Wednesday, April 1, 2015

Horror Flick of the Week: La Marca del Hombre-Lobo/Frankenstein's Bloody Terror/The Werewolf's Mark/Etc. (1968)

It was about time I got around to featuring a Paul Naschy movie (I might even feature him in the near future), and what better movie to suggest than the first of his many...many...werewolf movies: La Marca del Hombre-lobo, aka (in the USA) Frankenstein's Bloody Terror!

One of the many victims of really crappy dubbing and inappropriate cutting for American audiences, I'd suggest just getting a hold of the original Spanish language version and watching it with subtitles. There isn't even a Frankenstein monster in the movie...until we got our hands on it. Then we threw this little bit in there...solely to attach this movie as a double feature to an actual Frankenstein movie.
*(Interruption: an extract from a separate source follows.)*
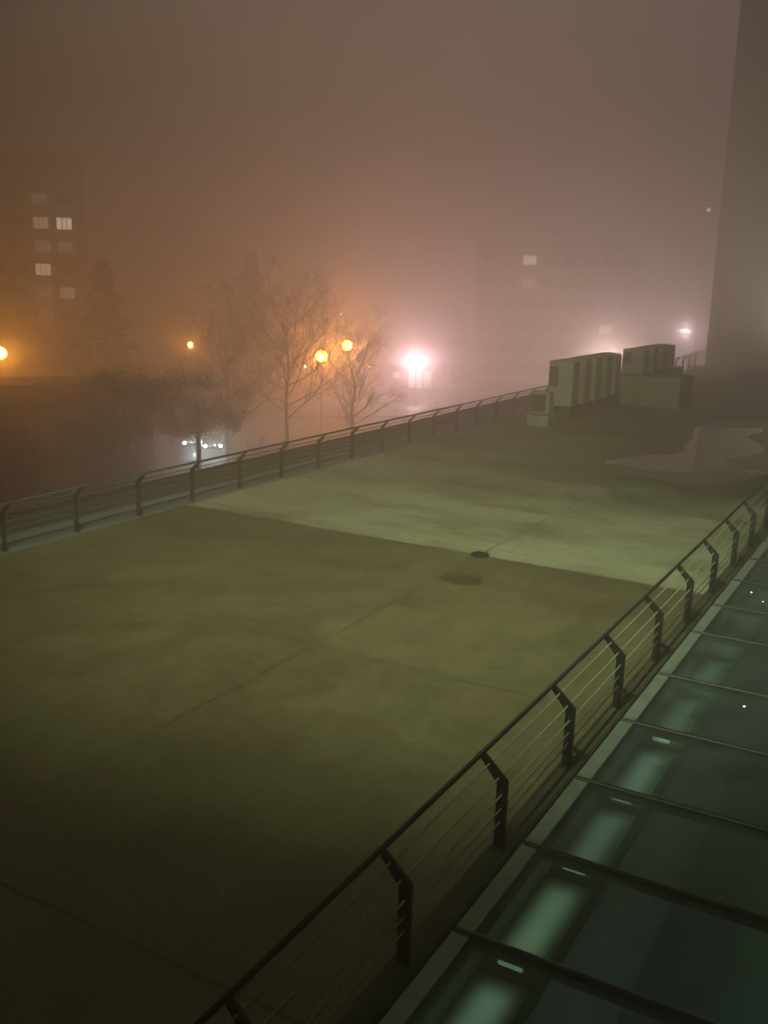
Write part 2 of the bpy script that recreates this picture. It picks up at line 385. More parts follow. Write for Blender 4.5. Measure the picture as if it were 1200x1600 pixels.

Bitching about cinema massacres aside, 'La Marca del Hombre-lobo' is a pretty fun little ride. Dramatic shots with plenty of gaudy lighting. A fancy costume party. Make-up reminiscent of the Wolfman, perhaps if he let his mane grow out...clearly it would influence the designs for Game of Werewolves...I could go on for ages.

Honestly, until I watched this, I thought the twist in the Wolfman remake was a bit...odd. Particularly where the curse originated, but once I saw La Marca, I realized it was a reference to this movie, making Benicio's film a combination of the original Wolfman and essentially the Spanish one.

Bottom line, Naschy is just a fantastic actor. Even if the movies he was in weren't always as good as him, he was great onscreen. That's why this week's featured film is La Marca del Hombre-lobo/Frankenstein's Bloody Terror/The Mark of the Wolfman/The Vampire of Dr. Dracula/The Werewolf's Mark/Les vampires du Dr. Dracula/Hell's Creatures/O horos ton vrykolakon/Le notti de Satana/Etc. Etc. There are so many titles for this movie, by the time you're done reading the list, you forget the plot.